I knew he was right, but I also knew I had to get myself strong again first, both physically and mentally. My heart ached for ages, and I just needed some time for the pain to heal.

‘I’m gonna do it, Joe, don’t worry. I’m gonna make it.’

I firmly believed this, even though I’d slipped so much further away from my dream than I ever had before.

‘I’ll get my dream back on track,’ I promised.

4
‘I’m so proud of you I could pop’

 

‘I’ve seen this advert on TV for a show called
Popstars: The Rivals
,’ I said to our Garry one day. ‘I’m thinkin’ of applyin’.’

‘I thought you
hated
all that,’ he said, looking at me as if I’d gone crazy.

Garry had a point. When the shows
Popstars
and
Pop Idol
had been on in recent years I’d always said I’d never go down that route.

‘I’d rather do it by meself,’ I remember saying cockily, several times.

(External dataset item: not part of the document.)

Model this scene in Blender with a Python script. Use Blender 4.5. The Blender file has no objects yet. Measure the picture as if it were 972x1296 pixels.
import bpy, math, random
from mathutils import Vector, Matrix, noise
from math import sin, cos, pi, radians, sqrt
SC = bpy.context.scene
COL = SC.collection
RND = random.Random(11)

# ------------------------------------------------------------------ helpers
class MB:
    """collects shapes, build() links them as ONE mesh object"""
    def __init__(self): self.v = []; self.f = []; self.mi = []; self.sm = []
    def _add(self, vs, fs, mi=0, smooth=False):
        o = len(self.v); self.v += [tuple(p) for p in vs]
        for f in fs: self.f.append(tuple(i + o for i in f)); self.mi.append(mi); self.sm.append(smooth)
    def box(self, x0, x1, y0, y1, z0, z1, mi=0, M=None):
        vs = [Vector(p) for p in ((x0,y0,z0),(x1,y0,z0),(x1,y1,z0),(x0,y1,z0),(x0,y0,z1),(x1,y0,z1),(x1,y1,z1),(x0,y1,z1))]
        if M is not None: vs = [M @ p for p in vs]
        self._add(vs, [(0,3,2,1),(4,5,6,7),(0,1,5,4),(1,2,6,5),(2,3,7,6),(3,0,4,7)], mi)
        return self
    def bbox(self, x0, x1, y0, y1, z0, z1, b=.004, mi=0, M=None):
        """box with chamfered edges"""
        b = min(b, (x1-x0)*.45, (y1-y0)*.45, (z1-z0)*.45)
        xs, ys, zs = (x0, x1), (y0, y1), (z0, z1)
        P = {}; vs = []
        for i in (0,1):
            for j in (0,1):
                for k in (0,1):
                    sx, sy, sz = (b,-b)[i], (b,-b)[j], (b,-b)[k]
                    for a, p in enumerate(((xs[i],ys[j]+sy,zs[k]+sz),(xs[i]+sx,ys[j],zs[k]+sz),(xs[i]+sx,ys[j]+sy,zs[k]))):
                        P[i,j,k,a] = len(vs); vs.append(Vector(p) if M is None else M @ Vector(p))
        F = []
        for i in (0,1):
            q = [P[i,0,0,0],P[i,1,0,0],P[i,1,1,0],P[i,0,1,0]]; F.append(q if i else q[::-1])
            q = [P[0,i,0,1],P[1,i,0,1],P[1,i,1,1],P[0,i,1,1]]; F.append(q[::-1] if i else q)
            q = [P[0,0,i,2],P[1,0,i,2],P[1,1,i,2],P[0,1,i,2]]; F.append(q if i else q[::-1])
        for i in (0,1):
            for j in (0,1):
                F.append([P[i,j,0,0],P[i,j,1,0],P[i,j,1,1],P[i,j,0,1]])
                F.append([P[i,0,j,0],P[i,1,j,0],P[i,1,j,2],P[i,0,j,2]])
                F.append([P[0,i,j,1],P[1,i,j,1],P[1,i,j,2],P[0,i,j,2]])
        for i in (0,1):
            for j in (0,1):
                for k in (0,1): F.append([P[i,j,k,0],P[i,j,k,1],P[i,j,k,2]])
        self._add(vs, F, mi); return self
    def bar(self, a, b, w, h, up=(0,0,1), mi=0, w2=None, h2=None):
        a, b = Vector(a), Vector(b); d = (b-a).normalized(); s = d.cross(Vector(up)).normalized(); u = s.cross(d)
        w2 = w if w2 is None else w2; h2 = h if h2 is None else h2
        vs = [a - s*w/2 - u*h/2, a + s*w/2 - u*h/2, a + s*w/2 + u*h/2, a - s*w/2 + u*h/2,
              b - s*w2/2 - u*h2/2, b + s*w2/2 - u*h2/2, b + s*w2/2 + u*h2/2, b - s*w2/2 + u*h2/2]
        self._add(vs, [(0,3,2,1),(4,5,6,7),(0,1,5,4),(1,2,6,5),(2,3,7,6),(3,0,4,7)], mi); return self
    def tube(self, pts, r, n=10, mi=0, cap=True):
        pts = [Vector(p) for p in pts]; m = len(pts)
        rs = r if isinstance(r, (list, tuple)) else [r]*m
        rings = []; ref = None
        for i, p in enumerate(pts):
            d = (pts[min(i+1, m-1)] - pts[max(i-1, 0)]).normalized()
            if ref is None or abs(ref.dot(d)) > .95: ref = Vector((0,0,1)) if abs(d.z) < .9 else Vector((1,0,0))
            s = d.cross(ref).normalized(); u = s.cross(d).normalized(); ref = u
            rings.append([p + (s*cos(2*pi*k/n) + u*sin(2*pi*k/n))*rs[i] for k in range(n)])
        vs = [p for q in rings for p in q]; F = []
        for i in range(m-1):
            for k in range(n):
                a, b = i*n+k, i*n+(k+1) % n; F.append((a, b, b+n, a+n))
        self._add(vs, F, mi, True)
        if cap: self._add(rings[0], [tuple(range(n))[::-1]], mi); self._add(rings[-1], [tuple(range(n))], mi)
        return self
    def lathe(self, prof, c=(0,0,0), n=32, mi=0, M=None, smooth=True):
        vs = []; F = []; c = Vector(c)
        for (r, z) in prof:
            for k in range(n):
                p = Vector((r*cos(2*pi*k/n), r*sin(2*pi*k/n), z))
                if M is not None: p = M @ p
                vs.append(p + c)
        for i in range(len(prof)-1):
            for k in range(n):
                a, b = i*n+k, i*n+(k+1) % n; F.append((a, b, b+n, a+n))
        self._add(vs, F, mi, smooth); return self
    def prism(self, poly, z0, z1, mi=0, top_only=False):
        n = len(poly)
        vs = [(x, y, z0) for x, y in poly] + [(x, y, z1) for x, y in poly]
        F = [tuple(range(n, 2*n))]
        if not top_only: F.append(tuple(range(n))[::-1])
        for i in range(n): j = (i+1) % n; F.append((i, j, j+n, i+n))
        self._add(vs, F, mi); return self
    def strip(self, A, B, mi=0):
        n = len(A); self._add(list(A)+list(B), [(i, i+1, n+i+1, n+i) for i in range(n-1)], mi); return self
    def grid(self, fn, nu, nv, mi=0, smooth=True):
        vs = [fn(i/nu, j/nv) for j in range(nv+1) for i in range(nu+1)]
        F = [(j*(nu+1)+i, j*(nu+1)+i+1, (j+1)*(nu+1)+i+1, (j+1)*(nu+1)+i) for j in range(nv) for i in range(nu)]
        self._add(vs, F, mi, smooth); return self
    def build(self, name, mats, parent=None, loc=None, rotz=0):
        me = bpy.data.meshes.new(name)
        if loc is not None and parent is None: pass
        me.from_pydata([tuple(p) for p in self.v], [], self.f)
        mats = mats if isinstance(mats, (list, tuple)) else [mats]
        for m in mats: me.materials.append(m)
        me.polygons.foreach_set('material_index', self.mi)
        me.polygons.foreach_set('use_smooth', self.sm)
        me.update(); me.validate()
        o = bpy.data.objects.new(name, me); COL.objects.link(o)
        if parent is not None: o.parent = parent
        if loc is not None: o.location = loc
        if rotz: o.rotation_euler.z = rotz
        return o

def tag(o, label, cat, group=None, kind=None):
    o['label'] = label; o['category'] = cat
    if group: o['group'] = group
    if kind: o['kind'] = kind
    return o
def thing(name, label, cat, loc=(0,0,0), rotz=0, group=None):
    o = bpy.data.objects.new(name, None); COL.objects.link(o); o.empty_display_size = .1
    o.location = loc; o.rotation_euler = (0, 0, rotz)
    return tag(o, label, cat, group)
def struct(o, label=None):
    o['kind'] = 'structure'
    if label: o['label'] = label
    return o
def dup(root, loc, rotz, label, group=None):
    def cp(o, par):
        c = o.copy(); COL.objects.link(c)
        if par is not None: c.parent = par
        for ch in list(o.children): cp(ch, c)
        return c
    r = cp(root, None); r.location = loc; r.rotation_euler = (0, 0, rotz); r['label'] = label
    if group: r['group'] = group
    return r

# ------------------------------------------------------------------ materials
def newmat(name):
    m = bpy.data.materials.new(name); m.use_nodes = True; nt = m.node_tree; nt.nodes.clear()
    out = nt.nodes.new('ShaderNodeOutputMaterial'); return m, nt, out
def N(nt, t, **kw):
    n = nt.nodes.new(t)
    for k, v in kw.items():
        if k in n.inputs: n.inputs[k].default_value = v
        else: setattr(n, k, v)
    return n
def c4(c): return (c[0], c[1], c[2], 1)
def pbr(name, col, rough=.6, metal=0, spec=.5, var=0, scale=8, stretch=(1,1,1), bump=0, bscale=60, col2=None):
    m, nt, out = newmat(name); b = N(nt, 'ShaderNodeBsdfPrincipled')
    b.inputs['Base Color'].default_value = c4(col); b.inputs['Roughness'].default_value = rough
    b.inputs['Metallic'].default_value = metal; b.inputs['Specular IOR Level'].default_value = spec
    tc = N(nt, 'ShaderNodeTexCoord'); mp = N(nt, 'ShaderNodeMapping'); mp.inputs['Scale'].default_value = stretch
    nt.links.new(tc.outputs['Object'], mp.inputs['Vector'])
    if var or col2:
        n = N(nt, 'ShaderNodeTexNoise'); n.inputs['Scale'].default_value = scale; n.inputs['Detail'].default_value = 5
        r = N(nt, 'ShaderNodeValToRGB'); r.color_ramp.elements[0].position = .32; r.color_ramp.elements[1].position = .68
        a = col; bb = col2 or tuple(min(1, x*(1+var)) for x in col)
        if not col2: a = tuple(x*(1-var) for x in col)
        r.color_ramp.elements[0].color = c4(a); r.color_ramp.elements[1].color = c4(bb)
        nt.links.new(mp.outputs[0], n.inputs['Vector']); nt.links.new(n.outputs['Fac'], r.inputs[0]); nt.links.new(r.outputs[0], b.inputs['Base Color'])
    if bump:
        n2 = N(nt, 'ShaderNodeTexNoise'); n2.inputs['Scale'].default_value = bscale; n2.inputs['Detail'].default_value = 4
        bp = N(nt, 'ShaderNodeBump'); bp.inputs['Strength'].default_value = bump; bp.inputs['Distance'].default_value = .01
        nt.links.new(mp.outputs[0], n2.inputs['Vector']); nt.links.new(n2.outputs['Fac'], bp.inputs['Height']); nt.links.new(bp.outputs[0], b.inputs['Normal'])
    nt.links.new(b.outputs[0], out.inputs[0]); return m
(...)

This was a new show, though, and the idea really appealed to me.
Popstars: The Rivals
was going to create one girl band and one boy band which would compete against each other in the race for the Christmas number one.

‘How cool would that be?’ I said to Garry. ‘Imagine being in a girl band and hanging out with a group of girls all the time. I’d love it. If that ad comes on again, write the number down for me …’

Spookily, at that very second the advert flashed up on the telly. Garry and I looked at each other and screamed in surprise as we scrabbled for a pen and he wrote the number down. I phoned up straight away and asked for an application form, hardly able to believe this had all happened in the space of a few minutes.

‘How
weird
was that?’ I said to my mam afterwards.

‘It must have been meant to be, Cheryl. Good luck.’

‘Thanks, Mam. Don’t tell anyone else I’m applyin’, will ya?’

It was about four or five months since my split from Jason and I was in a much better place. Even so, if this didn’t work out, I’d rather keep it to myself. I didn’t want anybody worrying about me all over again.

A few weeks after leaving Jason I had started contacting old friends I’d slowly cut myself off from when I was with him. One friend, a girl from Liverpool, had asked if I fancied a waitressing job on the Tuxedo Princess, which was a floating nightclub on the Tyne. It was only about six weeks after the split when she asked me and I was still a shell of my former self, totally lacking in confidence and all skinny and washed out. I didn’t even have my job in the café any more, because Jason had got me in such a state towards the end of our relationship that I couldn’t even cope with that.

‘Surely you don’t want to give
me
a job?’ was my reaction.

‘I’m proud of you for getting out of that relationship,’ my Scouse friend said. ‘I believe in you.’

She needed someone to serve shots of cocktails like ‘sex on the beach’ on the boat two nights a week, and after a bit of persuasion I agreed to give it a go. Right from the first night I could feel that it was doing me good to have to do my hair and put on a dress, and it was amazing how easy I found it to socialise again.